PROBLEM TO WORK ON
Extract only the first line of the listing and every line after it up to and including the one with "t = min(1, max(0, (x". Omit the pictures.
++++++++++++++++++++
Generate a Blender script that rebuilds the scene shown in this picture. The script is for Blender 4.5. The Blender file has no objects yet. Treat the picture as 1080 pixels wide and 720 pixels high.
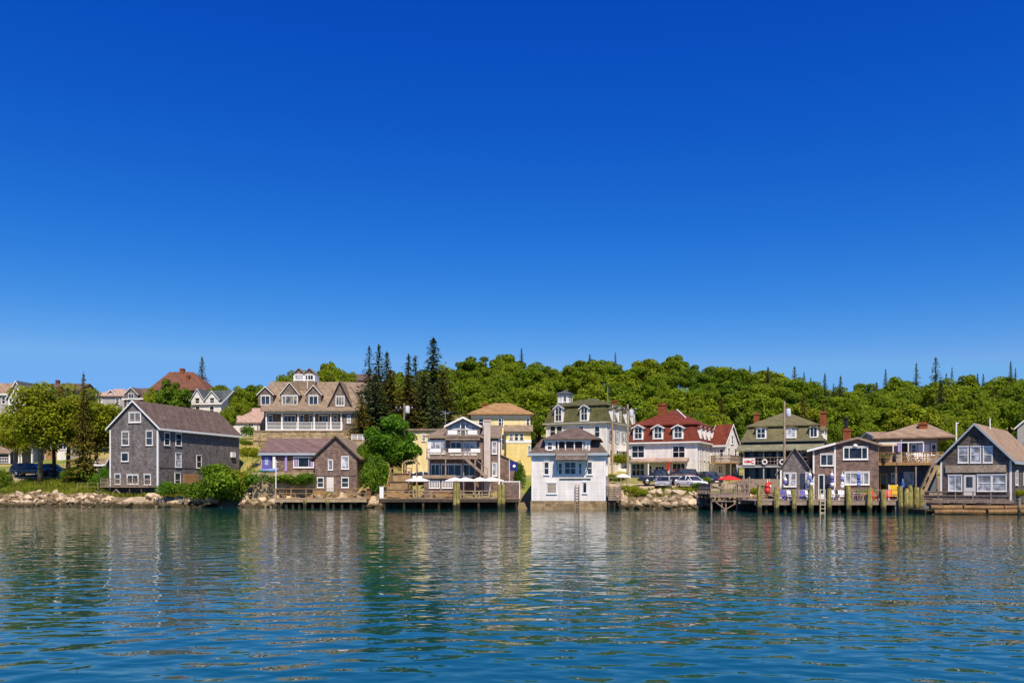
# settings
SUN, SKYSTR, AIR, DUST, OZONE, SKYSAT, SKYHUE, EXPO = 5.0, 0.1, 1.0, 0.3, 3.0, 1.25, 0.5, 0.27
SKYCURVE = ((2.55, 5.2, .245), (1.46, 1.06, .475), (.70, .90, .8))
# water ripples: scale, x and y stretch, detail, turn, height
WAVES = [(.17, 1.0, 1.15, 1, 24, .075), (1.15, .85, 1.2, 1, -14, .046), (2.9, .85, 1.1, 1, 17, .009)]
import bpy, math, random
import numpy as np
from mathutils import Vector, Matrix
R = math.radians
random.seed(7)
SC = bpy.context.scene
COL = SC.collection
# ---------------------------------------------------------------- photograph measures -> metres
F, CX, HY, H0 = 900.0, 540.0, 511.0, 2.6      # focal length in photo pixels, centre, eye level, eye height
def wx(x, Y): return (x - CX) * Y / F
def wz(y, Y): return H0 - (y - HY) * Y / F
def interp(x, tab):
    return float(np.interp(x, [t[0] for t in tab], [t[1] for t in tab]))
def sstep(a, b, x):
    t = min(1, max(0, (x - a) / (b - a))); return t * t * (3 - 2 * t)

# ---------------------------------------------------------------- materials
MATS = {}
def nodes_of(m):
    m.use_nodes = True
    nt = m.node_tree; nt.nodes.clear()
    out = nt.nodes.new('ShaderNodeOutputMaterial')
    b = nt.nodes.new('ShaderNodeBsdfPrincipled')
    nt.links.new(b.outputs[0], out.inputs[0])
    return nt, b, out
def N(nt, typ, **kw):
    n = nt.nodes.new(typ)
    for k, v in kw.items():
        if k.startswith('i_'):
            key = k[2:]
            key = int(key) if key.isdigit() else key.replace('_', ' ')
            n.inputs[key].default_value = v
        else: setattr(n, k, v)
    return n
def c4(c): return (c[0], c[1], c[2], 1.0)
def mixrgb(nt, fac, a, b, mode='MIX'):
    n = nt.nodes.new('ShaderNodeMix'); n.data_type = 'RGBA'; n.blend_type = mode
    for i, v in ((0, fac), (6, a), (7, b)):
        if hasattr(v, 'links'): nt.links.new(v, n.inputs[i])
        else: n.inputs[i].default_value = c4(v) if isinstance(v, (tuple, list)) and len(v) == 3 else v
    return n.outputs[2]
def mul(c, k): return tuple(max(0, min(1, v * k)) for v in c)

def mat(name, col, rough=0.75, kind='plain', col2=None, var=0.3, scale=1.2, metal=0.0, bump=0.3, spec=0.3, row=0.16, width=0.3):
    if name in MATS: return MATS[name]
    m = bpy.data.materials.new(name); MATS[name] = m
    nt, b, out = nodes_of(m)
    L = nt.links.new
    b.inputs['Roughness'].default_value = rough
    b.inputs['Metallic'].default_value = metal
    b.inputs['Specular IOR Level'].default_value = spec
    tc = N(nt, 'ShaderNodeTexCoord')
    oi = N(nt, 'ShaderNodeObjectInfo')
    add = N(nt, 'ShaderNodeVectorMath', operation='ADD'); L(tc.outputs['Object'], add.inputs[0])
    sc = N(nt, 'ShaderNodeVectorMath', operation='SCALE'); sc.inputs[0].default_value = (37, 19, 53); L(oi.outputs['Random'], sc.inputs['Scale'])
    L(sc.outputs[0], add.inputs[1]); vec = add.outputs[0]
    n1 = N(nt, 'ShaderNodeTexNoise', i_Scale=scale, i_Detail=6.0, i_Roughness=0.65); L(vec, n1.inputs['Vector'])
    ramp = N(nt, 'ShaderNodeMapRange', i_1=0.3, i_2=0.7); L(n1.outputs['Fac'], ramp.inputs[0])
    dark = col2 if col2 else mul(col, 1 - var); light = mul(col, 1 + var * 0.6)
    base = mixrgb(nt, ramp.outputs[0], dark, light)
    hgt = n1.outputs['Fac']; bd = 0.02
    if kind in ('shingle', 'roof', 'clap', 'stone', 'plank'):
        sx = N(nt, 'ShaderNodeSeparateXYZ'); L(tc.outputs['Object'], sx.inputs[0])
        ad = N(nt, 'ShaderNodeMath', operation='ADD'); L(sx.outputs[0], ad.inputs[0]); L(sx.outputs[1], ad.inputs[1])
        cb = N(nt, 'ShaderNodeCombineXYZ'); L(ad.outputs[0], cb.inputs[0]); L(sx.outputs[2], cb.inputs[1])
        br = N(nt, 'ShaderNodeTexBrick', i_Scale=1.0); L(cb.outputs[0], br.inputs['Vector'])
        w = {'shingle': width, 'roof': 0.35, 'clap': 40.0, 'stone': 0.55, 'plank': 0.14}[kind]
        h = {'shingle': row, 'roof': 0.16, 'clap': 0.16, 'stone': 0.3, 'plank': 40.0}[kind]
        br.inputs['Brick Width'].default_value = w; br.inputs['Row Height'].default_value = h
        br.inputs['Mortar Size'].default_value = 0.012; br.inputs['Mortar Smooth'].default_value = 0.4
        k = {'shingle': 0.5, 'roof': 0.28, 'clap': 0.08, 'stone': 0.5, 'plank': 0.5}[kind]
        br.inputs['Color1'].default_value = c4((1 - k, 1 - k, 1 - k)); br.inputs['Color2'].default_value = c4((1, 1, 1))
        g = {'clap': 0.72, 'roof': 0.6}.get(kind, 0.45)
        br.inputs['Mortar'].default_value = c4((g, g, g))
        base = mixrgb(nt, 1.0, base, br.outputs['Color'], 'MULTIPLY')
        hgt = br.outputs['Color']; bd = 0.02
        # rain streaks and weathering running down the face
        mp = N(nt, 'ShaderNodeMapping'); mp.inputs['Scale'].default_value = (2.2, 0.25, 1); L(cb.outputs[0], mp.inputs[0])
        ns = N(nt, 'ShaderNodeTexNoise', i_Scale=1.0, i_Detail=5.0); L(mp.outputs[0], ns.inputs['Vector'])
        mr = N(nt, 'ShaderNodeMapRange', i_1=0.35, i_2=0.7, i_3=0.72, i_4=1.12); L(ns.outputs['Fac'], mr.inputs[0])
        base = mixrgb(nt, 0.8 if kind != 'clap' else 0.55, base, mr.outputs[0], 'MULTIPLY')
    elif kind == 'wood':
        mp = N(nt, 'ShaderNodeMapping'); mp.inputs['Scale'].default_value = (3, 3, 3); L(vec, mp.inputs[0])
        ns = N(nt, 'ShaderNodeTexNoise', i_Scale=2.0, i_Detail=8.0); L(mp.outputs[0], ns.inputs['Vector'])
        mr = N(nt, 'ShaderNodeMapRange', i_1=0.3, i_2=0.75, i_3=0.6, i_4=1.2); L(ns.outputs['Fac'], mr.inputs[0])
        base = mixrgb(nt, 1.0, base, mr.outputs[0], 'MULTIPLY'); hgt = ns.outputs['Fac']
    elif kind == 'rock':
        n2 = N(nt, 'ShaderNodeTexNoise', i_Scale=3.5, i_Detail=10.0, i_Roughness=0.7); L(vec, n2.inputs['Vector'])
        mr = N(nt, 'ShaderNodeMapRange', i_1=0.35, i_2=0.65, i_3=0.6, i_4=1.15); L(n2.outputs['Fac'], mr.inputs[0])
        base = mixrgb(nt, 1.0, base, mr.outputs[0], 'MULTIPLY')
        hv = N(nt, 'ShaderNodeHueSaturation'); L(base, hv.inputs['Color'])
        v2 = N(nt, 'ShaderNodeMapRange', i_1=0.0, i_2=1.0, i_3=0.7, i_4=1.2); L(oi.outputs['Random'], v2.inputs[0]); L(v2.outputs[0], hv.inputs['Value'])
        base = hv.outputs[0]; hgt = n2.outputs['Fac']; bd = 0.08
        # weed and wet stain on the tidal zone (world height)
        geo = N(nt, 'ShaderNodeNewGeometry'); sp = N(nt, 'ShaderNodeSeparateXYZ'); L(geo.outputs['Position'], sp.inputs[0])
        adn = N(nt, 'ShaderNodeMath', operation='ADD'); L(sp.outputs[2], adn.inputs[0]); L(n2.outputs['Fac'], adn.inputs[1])
        tz = N(nt, 'ShaderNodeMapRange', i_1=0.85, i_2=1.2); L(adn.outputs[0], tz.inputs[0])
        base = mixrgb(nt, tz.outputs[0], (0.06, 0.045, 0.02), base)
    elif kind == 'pile':
        geo = N(nt, 'ShaderNodeNewGeometry'); sp = N(nt, 'ShaderNodeSeparateXYZ'); L(geo.outputs['Position'], sp.inputs[0])
        adn = N(nt, 'ShaderNodeMath', operation='ADD'); L(sp.outputs[2], adn.inputs[0]); L(n1.outputs['Fac'], adn.inputs[1])
        tz = N(nt, 'ShaderNodeMapRange', i_1=0.9, i_2=1.35); L(adn.outputs[0], tz.inputs[0])
        mp = N(nt, 'ShaderNodeMapping'); mp.inputs['Scale'].default_value = (9, 9, .8); L(vec, mp.inputs[0])
        ns = N(nt, 'ShaderNodeTexNoise', i_Scale=1.0, i_Detail=6.0); L(mp.outputs[0], ns.inputs['Vector'])
        mr = N(nt, 'ShaderNodeMapRange', i_1=0.35, i_2=0.65, i_3=0.45, i_4=1.15); L(ns.outputs['Fac'], mr.inputs[0])
        base = mixrgb(nt, 1.0, base, mr.outputs[0], 'MULTIPLY')
        base = mixrgb(nt, tz.outputs[0], (0.03, 0.028, 0.015), base)
    L(base, b.inputs['Base Color'])
    bp = N(nt, 'ShaderNodeBump', i_Strength=bump, i_Distance=bd); L(hgt, bp.inputs['Height']); L(bp.outputs[0], b.inputs['Normal'])
    return m

def leaf_mat(name, c1, c2, c3, trans=0.25, rough=0.6):
    if name in MATS: return MATS[name]
    m = bpy.data.materials.new(name); MATS[name] = m
    nt, b, out = nodes_of(m); L = nt.links.new
    geo = N(nt, 'ShaderNodeNewGeometry'); oi = N(nt, 'ShaderNodeObjectInfo')
    a = mixrgb(nt, geo.outputs['Random Per Island'], c1, c2)
    pw = N(nt, 'ShaderNodeMath', operation='POWER', i_1=1.5); L(oi.outputs['Random'], pw.inputs[0])
    sc = N(nt, 'ShaderNodeMath', operation='MULTIPLY', i_1=0.7); L(pw.outputs[0], sc.inputs[0])
    a = mixrgb(nt, sc.outputs[0], a, c3)
    # patches of newer and older leaves through one crown
    tc = N(nt, 'ShaderNodeTexCoord'); ns = N(nt, 'ShaderNodeTexNoise', i_Scale=0.45, i_Detail=2.0); L(tc.outputs['Object'], ns.inputs['Vector'])
    mr = N(nt, 'ShaderNodeMapRange', i_1=0.35, i_2=0.65, i_3=0.72, i_4=1.3); L(ns.outputs['Fac'], mr.inputs[0])
    a = mixrgb(nt, 1.0, a, mr.outputs[0], 'MULTIPLY')
    L(a, b.inputs['Base Color']); b.inputs['Roughness'].default_value = rough; b.inputs['Specular IOR Level'].default_value = 0.15
    tr = N(nt, 'ShaderNodeBsdfTranslucent'); L(a, tr.inputs['Color'])
    mx = N(nt, 'ShaderNodeMixShader', i_0=trans); L(b.outputs[0], mx.inputs[1]); L(tr.outputs[0], mx.inputs[2])
    L(mx.outputs[0], out.inputs[0])
    return m

def glass_mat(name, col, rough=0.04, spec=0.6):
    if name in MATS: return MATS[name]
    m = bpy.data.materials.new(name); MATS[name] = m
    nt, b, out = nodes_of(m); L = nt.links.new
    oi = N(nt, 'ShaderNodeObjectInfo'); tc = N(nt, 'ShaderNodeTexCoord')
    ns = N(nt, 'ShaderNodeTexNoise', i_Scale=1.4, i_Detail=2.0, noise_dimensions='4D'); L(tc.outputs['Object'], ns.inputs['Vector']); 
    ml = N(nt, 'ShaderNodeMath', operation='MULTIPLY', i_1=30.0); L(oi.outputs['Random'], ml.inputs[0]); L(ml.outputs[0], ns.inputs['W'])
    mr = N(nt, 'ShaderNodeMapRange', i_1=0.4, i_2=0.62); L(ns.outputs['Fac'], mr.inputs[0])
    a = mixrgb(nt, mr.outputs[0], mul(col, 0.45), mul(col, 1.7)); L(a, b.inputs['Base Color'])
    b.inputs['Roughness'].default_value = rough; b.inputs['Specular IOR Level'].default_value = spec; b.inputs['IOR'].default_value = 1.5
    bp = N(nt, 'ShaderNodeBump', i_Strength=0.15, i_Distance=0.05); L(ns.outputs['Fac'], bp.inputs['Height']); L(bp.outputs[0], b.inputs['Normal'])
    return m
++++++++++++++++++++
PROBLEM SOLUTION
Generate a Blender script that rebuilds the scene shown in this picture. The script is for Blender 4.5. The Blender file has no objects yet. Treat the picture as 1080 pixels wide and 720 pixels high.
# settings
SUN, SKYSTR, AIR, DUST, OZONE, SKYSAT, SKYHUE, EXPO = 5.0, 0.1, 1.0, 0.3, 3.0, 1.25, 0.5, 0.27
SKYCURVE = ((2.55, 5.2, .245), (1.46, 1.06, .475), (.70, .90, .8))
# water ripples: scale, x and y stretch, detail, turn, height
WAVES = [(.17, 1.0, 1.15, 1, 24, .075), (1.15, .85, 1.2, 1, -14, .046), (2.9, .85, 1.1, 1, 17, .009)]
import bpy, math, random
import numpy as np
from mathutils import Vector, Matrix
R = math.radians
random.seed(7)
SC = bpy.context.scene
COL = SC.collection
# ---------------------------------------------------------------- photograph measures -> metres
F, CX, HY, H0 = 900.0, 540.0, 511.0, 2.6      # focal length in photo pixels, centre, eye level, eye height
def wx(x, Y): return (x - CX) * Y / F
def wz(y, Y): return H0 - (y - HY) * Y / F
def interp(x, tab):
    return float(np.interp(x, [t[0] for t in tab], [t[1] for t in tab]))
def sstep(a, b, x):
    t = min(1, max(0, (x - a) / (b - a))); return t * t * (3 - 2 * t)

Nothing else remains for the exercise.